* **What is required**: Reproduce the entries in full, with no changes.

* **Listed records**:
— start —
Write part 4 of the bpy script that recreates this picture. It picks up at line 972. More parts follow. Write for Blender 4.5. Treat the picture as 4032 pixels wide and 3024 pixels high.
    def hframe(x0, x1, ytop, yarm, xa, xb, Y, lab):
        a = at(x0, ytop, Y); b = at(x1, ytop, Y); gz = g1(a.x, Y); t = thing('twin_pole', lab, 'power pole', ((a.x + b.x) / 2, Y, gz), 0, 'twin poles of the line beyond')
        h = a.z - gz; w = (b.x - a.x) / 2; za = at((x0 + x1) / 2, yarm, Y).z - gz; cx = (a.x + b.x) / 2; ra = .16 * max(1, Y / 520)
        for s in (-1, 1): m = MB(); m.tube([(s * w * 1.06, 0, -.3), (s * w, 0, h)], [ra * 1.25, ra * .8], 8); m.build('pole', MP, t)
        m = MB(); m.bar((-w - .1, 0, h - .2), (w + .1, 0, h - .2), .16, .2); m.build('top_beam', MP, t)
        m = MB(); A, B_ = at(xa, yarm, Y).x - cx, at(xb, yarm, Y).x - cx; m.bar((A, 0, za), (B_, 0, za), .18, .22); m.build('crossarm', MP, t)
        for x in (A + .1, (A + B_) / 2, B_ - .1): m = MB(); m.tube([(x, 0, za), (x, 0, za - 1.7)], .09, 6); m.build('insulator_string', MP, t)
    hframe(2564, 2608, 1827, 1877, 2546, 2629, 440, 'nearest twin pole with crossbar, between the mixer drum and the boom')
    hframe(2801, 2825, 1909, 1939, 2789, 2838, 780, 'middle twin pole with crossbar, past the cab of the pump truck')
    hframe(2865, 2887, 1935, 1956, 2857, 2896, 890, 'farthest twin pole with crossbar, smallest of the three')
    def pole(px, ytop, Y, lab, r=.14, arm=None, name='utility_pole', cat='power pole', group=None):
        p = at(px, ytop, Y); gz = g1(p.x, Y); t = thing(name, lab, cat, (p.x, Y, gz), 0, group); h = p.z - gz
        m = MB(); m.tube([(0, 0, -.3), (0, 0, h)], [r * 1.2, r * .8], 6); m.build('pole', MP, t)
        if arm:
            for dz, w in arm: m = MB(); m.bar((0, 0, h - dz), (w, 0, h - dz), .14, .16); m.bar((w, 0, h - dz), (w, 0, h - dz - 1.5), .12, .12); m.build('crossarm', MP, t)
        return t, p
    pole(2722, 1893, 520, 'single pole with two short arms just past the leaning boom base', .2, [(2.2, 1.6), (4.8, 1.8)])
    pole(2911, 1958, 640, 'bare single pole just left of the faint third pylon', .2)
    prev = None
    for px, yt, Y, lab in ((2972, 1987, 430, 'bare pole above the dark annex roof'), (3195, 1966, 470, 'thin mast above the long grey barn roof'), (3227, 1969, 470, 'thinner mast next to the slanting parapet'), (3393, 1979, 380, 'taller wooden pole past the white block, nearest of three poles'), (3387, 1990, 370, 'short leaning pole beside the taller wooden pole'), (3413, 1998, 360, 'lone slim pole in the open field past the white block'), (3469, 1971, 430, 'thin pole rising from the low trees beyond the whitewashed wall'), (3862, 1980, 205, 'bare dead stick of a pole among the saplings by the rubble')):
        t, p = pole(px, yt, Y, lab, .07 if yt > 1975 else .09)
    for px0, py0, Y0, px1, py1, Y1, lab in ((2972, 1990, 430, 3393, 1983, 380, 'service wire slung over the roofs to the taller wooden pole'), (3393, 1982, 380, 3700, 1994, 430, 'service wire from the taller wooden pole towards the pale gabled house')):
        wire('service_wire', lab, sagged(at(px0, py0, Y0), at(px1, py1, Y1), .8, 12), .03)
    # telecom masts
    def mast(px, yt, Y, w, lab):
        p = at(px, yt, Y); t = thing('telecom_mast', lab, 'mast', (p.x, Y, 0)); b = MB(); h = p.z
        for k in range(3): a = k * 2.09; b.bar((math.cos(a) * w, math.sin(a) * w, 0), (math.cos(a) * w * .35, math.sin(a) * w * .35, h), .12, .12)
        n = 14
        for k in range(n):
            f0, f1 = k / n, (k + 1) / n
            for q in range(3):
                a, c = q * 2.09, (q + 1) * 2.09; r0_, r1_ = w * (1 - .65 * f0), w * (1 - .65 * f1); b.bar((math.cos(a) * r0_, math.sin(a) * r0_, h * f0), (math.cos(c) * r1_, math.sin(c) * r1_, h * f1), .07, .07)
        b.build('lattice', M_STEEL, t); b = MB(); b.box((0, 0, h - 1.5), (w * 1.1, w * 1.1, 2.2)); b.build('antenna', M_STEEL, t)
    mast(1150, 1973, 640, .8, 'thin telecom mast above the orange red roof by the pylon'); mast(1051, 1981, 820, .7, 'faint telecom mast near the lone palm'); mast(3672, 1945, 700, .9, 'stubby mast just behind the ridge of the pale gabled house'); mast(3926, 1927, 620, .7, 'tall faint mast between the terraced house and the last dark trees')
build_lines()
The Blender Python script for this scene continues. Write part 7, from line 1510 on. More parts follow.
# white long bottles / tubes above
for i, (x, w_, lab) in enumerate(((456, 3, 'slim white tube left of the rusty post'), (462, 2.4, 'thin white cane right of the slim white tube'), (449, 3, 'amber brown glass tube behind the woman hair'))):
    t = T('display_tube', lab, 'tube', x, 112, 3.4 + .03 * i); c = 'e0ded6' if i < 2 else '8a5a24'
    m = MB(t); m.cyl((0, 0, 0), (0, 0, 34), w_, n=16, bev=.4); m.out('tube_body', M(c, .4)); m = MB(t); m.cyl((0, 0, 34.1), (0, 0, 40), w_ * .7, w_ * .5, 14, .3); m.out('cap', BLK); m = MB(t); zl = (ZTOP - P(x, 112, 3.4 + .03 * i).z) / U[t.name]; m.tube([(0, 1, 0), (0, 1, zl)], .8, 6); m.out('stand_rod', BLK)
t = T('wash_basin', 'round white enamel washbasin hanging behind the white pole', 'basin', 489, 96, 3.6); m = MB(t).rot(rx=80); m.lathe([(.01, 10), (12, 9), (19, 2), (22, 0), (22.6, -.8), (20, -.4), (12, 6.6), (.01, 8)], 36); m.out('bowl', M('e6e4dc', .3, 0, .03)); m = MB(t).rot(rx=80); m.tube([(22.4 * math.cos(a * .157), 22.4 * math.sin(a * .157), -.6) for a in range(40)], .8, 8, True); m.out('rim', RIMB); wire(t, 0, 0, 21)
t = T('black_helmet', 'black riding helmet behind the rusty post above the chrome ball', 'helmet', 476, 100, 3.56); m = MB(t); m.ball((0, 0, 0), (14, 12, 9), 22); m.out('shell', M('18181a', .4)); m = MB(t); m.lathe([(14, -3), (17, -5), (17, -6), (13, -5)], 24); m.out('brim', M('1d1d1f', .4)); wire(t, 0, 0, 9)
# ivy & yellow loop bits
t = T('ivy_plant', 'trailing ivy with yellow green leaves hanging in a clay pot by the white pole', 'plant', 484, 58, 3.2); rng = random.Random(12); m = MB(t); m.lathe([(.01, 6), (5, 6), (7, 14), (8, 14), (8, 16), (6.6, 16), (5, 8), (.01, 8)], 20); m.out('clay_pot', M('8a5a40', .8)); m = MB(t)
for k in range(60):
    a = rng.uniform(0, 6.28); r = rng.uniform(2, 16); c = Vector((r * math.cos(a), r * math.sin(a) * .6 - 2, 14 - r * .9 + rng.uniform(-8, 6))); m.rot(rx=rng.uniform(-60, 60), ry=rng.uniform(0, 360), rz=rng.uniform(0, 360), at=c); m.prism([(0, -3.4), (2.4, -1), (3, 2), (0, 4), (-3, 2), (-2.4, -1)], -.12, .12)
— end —
* **Exercise response**:
Write part 4 of the bpy script that recreates this picture. It picks up at line 972. More parts follow. Write for Blender 4.5. Treat the picture as 4032 pixels wide and 3024 pixels high.
    def hframe(x0, x1, ytop, yarm, xa, xb, Y, lab):
        a = at(x0, ytop, Y); b = at(x1, ytop, Y); gz = g1(a.x, Y); t = thing('twin_pole', lab, 'power pole', ((a.x + b.x) / 2, Y, gz), 0, 'twin poles of the line beyond')
        h = a.z - gz; w = (b.x - a.x) / 2; za = at((x0 + x1) / 2, yarm, Y).z - gz; cx = (a.x + b.x) / 2; ra = .16 * max(1, Y / 520)
        for s in (-1, 1): m = MB(); m.tube([(s * w * 1.06, 0, -.3), (s * w, 0, h)], [ra * 1.25, ra * .8], 8); m.build('pole', MP, t)
        m = MB(); m.bar((-w - .1, 0, h - .2), (w + .1, 0, h - .2), .16, .2); m.build('top_beam', MP, t)
        m = MB(); A, B_ = at(xa, yarm, Y).x - cx, at(xb, yarm, Y).x - cx; m.bar((A, 0, za), (B_, 0, za), .18, .22); m.build('crossarm', MP, t)
        for x in (A + .1, (A + B_) / 2, B_ - .1): m = MB(); m.tube([(x, 0, za), (x, 0, za - 1.7)], .09, 6); m.build('insulator_string', MP, t)
    hframe(2564, 2608, 1827, 1877, 2546, 2629, 440, 'nearest twin pole with crossbar, between the mixer drum and the boom')
    hframe(2801, 2825, 1909, 1939, 2789, 2838, 780, 'middle twin pole with crossbar, past the cab of the pump truck')
    hframe(2865, 2887, 1935, 1956, 2857, 2896, 890, 'farthest twin pole with crossbar, smallest of the three')
    def pole(px, ytop, Y, lab, r=.14, arm=None, name='utility_pole', cat='power pole', group=None):
        p = at(px, ytop, Y); gz = g1(p.x, Y); t = thing(name, lab, cat, (p.x, Y, gz), 0, group); h = p.z - gz
        m = MB(); m.tube([(0, 0, -.3), (0, 0, h)], [r * 1.2, r * .8], 6); m.build('pole', MP, t)
        if arm:
            for dz, w in arm: m = MB(); m.bar((0, 0, h - dz), (w, 0, h - dz), .14, .16); m.bar((w, 0, h - dz), (w, 0, h - dz - 1.5), .12, .12); m.build('crossarm', MP, t)
        return t, p
    pole(2722, 1893, 520, 'single pole with two short arms just past the leaning boom base', .2, [(2.2, 1.6), (4.8, 1.8)])
    pole(2911, 1958, 640, 'bare single pole just left of the faint third pylon', .2)
    prev = None
    for px, yt, Y, lab in ((2972, 1987, 430, 'bare pole above the dark annex roof'), (3195, 1966, 470, 'thin mast above the long grey barn roof'), (3227, 1969, 470, 'thinner mast next to the slanting parapet'), (3393, 1979, 380, 'taller wooden pole past the white block, nearest of three poles'), (3387, 1990, 370, 'short leaning pole beside the taller wooden pole'), (3413, 1998, 360, 'lone slim pole in the open field past the white block'), (3469, 1971, 430, 'thin pole rising from the low trees beyond the whitewashed wall'), (3862, 1980, 205, 'bare dead stick of a pole among the saplings by the rubble')):
        t, p = pole(px, yt, Y, lab, .07 if yt > 1975 else .09)
    for px0, py0, Y0, px1, py1, Y1, lab in ((2972, 1990, 430, 3393, 1983, 380, 'service wire slung over the roofs to the taller wooden pole'), (3393, 1982, 380, 3700, 1994, 430, 'service wire from the taller wooden pole towards the pale gabled house')):
        wire('service_wire', lab, sagged(at(px0, py0, Y0), at(px1, py1, Y1), .8, 12), .03)
    # telecom masts
    def mast(px, yt, Y, w, lab):
        p = at(px, yt, Y); t = thing('telecom_mast', lab, 'mast', (p.x, Y, 0)); b = MB(); h = p.z
        for k in range(3): a = k * 2.09; b.bar((math.cos(a) * w, math.sin(a) * w, 0), (math.cos(a) * w * .35, math.sin(a) * w * .35, h), .12, .12)
        n = 14
        for k in range(n):
            f0, f1 = k / n, (k + 1) / n
            for q in range(3):
                a, c = q * 2.09, (q + 1) * 2.09; r0_, r1_ = w * (1 - .65 * f0), w * (1 - .65 * f1); b.bar((math.cos(a) * r0_, math.sin(a) * r0_, h * f0), (math.cos(c) * r1_, math.sin(c) * r1_, h * f1), .07, .07)
        b.build('lattice', M_STEEL, t); b = MB(); b.box((0, 0, h - 1.5), (w * 1.1, w * 1.1, 2.2)); b.build('antenna', M_STEEL, t)
    mast(1150, 1973, 640, .8, 'thin telecom mast above the orange red roof by the pylon'); mast(1051, 1981, 820, .7, 'faint telecom mast near the lone palm'); mast(3672, 1945, 700, .9, 'stubby mast just behind the ridge of the pale gabled house'); mast(3926, 1927, 620, .7, 'tall faint mast between the terraced house and the last dark trees')
build_lines()
The Blender Python script for this scene continues. Write part 7, from line 1510 on. More parts follow.
# white long bottles / tubes above
for i, (x, w_, lab) in enumerate(((456, 3, 'slim white tube left of the rusty post'), (462, 2.4, 'thin white cane right of the slim white tube'), (449, 3, 'amber brown glass tube behind the woman hair'))):
    t = T('display_tube', lab, 'tube', x, 112, 3.4 + .03 * i); c = 'e0ded6' if i < 2 else '8a5a24'
    m = MB(t); m.cyl((0, 0, 0), (0, 0, 34), w_, n=16, bev=.4); m.out('tube_body', M(c, .4)); m = MB(t); m.cyl((0, 0, 34.1), (0, 0, 40), w_ * .7, w_ * .5, 14, .3); m.out('cap', BLK); m = MB(t); zl = (ZTOP - P(x, 112, 3.4 + .03 * i).z) / U[t.name]; m.tube([(0, 1, 0), (0, 1, zl)], .8, 6); m.out('stand_rod', BLK)
t = T('wash_basin', 'round white enamel washbasin hanging behind the white pole', 'basin', 489, 96, 3.6); m = MB(t).rot(rx=80); m.lathe([(.01, 10), (12, 9), (19, 2), (22, 0), (22.6, -.8), (20, -.4), (12, 6.6), (.01, 8)], 36); m.out('bowl', M('e6e4dc', .3, 0, .03)); m = MB(t).rot(rx=80); m.tube([(22.4 * math.cos(a * .157), 22.4 * math.sin(a * .157), -.6) for a in range(40)], .8, 8, True); m.out('rim', RIMB); wire(t, 0, 0, 21)
t = T('black_helmet', 'black riding helmet behind the rusty post above the chrome ball', 'helmet', 476, 100, 3.56); m = MB(t); m.ball((0, 0, 0), (14, 12, 9), 22); m.out('shell', M('18181a', .4)); m = MB(t); m.lathe([(14, -3), (17, -5), (17, -6), (13, -5)], 24); m.out('brim', M('1d1d1f', .4)); wire(t, 0, 0, 9)
# ivy & yellow loop bits
t = T('ivy_plant', 'trailing ivy with yellow green leaves hanging in a clay pot by the white pole', 'plant', 484, 58, 3.2); rng = random.Random(12); m = MB(t); m.lathe([(.01, 6), (5, 6), (7, 14), (8, 14), (8, 16), (6.6, 16), (5, 8), (.01, 8)], 20); m.out('clay_pot', M('8a5a40', .8)); m = MB(t)
for k in range(60):
    a = rng.uniform(0, 6.28); r = rng.uniform(2, 16); c = Vector((r * math.cos(a), r * math.sin(a) * .6 - 2, 14 - r * .9 + rng.uniform(-8, 6))); m.rot(rx=rng.uniform(-60, 60), ry=rng.uniform(0, 360), rz=rng.uniform(0, 360), at=c); m.prism([(0, -3.4), (2.4, -1), (3, 2), (0, 4), (-3, 2), (-2.4, -1)], -.12, .12)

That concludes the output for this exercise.